Ölüm, ruhun bedenden ayrılmasıdır. Berzah alemine hicrettir. Ölüm anında ruh beden hapsinden kurtulur.” Misali bir cesetle” başka bir tabirle “latif bir kılıf” ile kuşatılmıştır. Rüyada azap çeken beden değil ruhtur. Kabir azabını yine ruh görecektir.
Ölen insanın ruhu berzah alemine gider. Bir dahada başka bir bedene dönemez. Dünyaya gelen bir bebek nasıl tekrar anne karnına dönemiyorsa, öylede ruh dünyaya yeniden gelemez.
İslami iman, ibadet ve takva ister, inandım demekle iş bitmiyor, amelde gerek. Nefsi gemlemekle bağlamak ise çok zor. İşte bu noktada başka bir gerçek dikiliyor karşılarına: Ölüm, yok olma korkusu....
İnsanı, hem ibadetten kurtaracak hem de ruhun devamı fehmini vererek yok olmak korkusunu kısmen de olsa perdeleyecek bir çare bulmak gerek.

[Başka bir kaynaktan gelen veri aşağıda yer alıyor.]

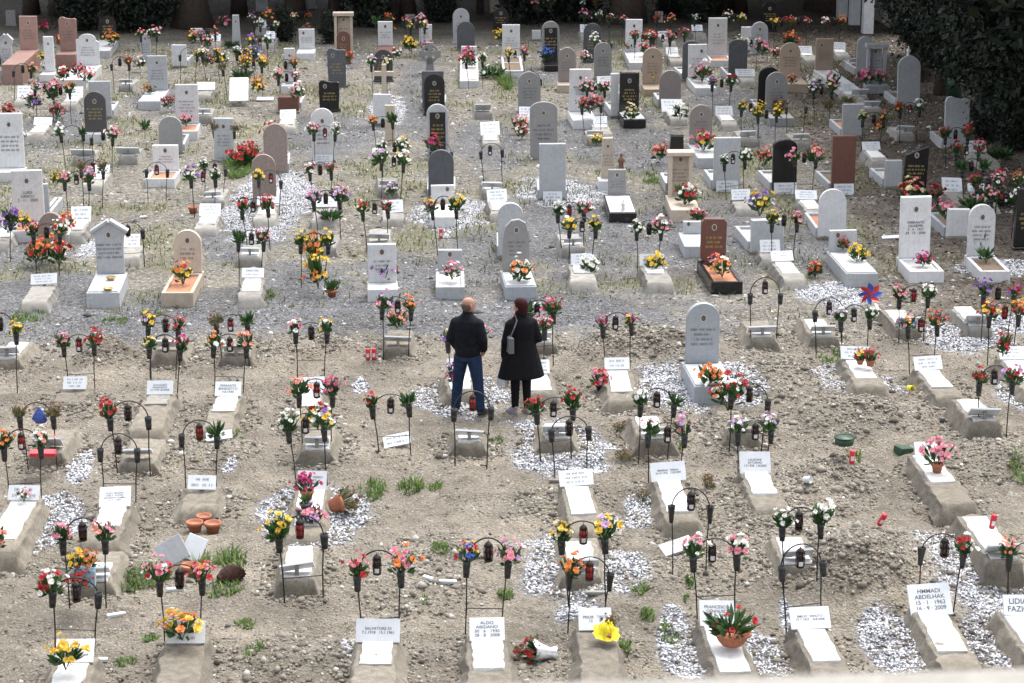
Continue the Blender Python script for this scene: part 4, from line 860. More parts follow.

Reenkarnasyon inancı .Teselli ediyor ya şimdilik yeter.
Sihir ilmini insanlara ilham yoluyla belletenler, Harut ve Marut isimli iki melektir. Kötüye kullanılması küfürdür. Sihrin sebebi gizlidir. Bu işi yapanlar şeytana esir olmuştur.
Nazar haktır. Buna halk arasında “göz değmesi” adı verilir. Nazarı tedavi için okumak sünnettir. Bu bir nevi manevi tedavi yoludur. İslamda bana göre, sana göre, ona göre anlayışı yoktur. Allah'ın emirleri ve peygamberin tavsiyeleri vardır.
Namaz herşeyden önce cehennem ateşinin kalkanı, kabir azabının siperi, ve cennet kapılarının anahtarıdır. Ebedi saadet onun sonsuza uzanan bir meyvesidir.
Namaz imanın ifadesidir, acizliğin, zayıflığın, çaresizliğin itirafıdır.
“Seccade tahtım, Secde Saltanatım...ve KULLUĞUM SULTANLIĞIMDIR.”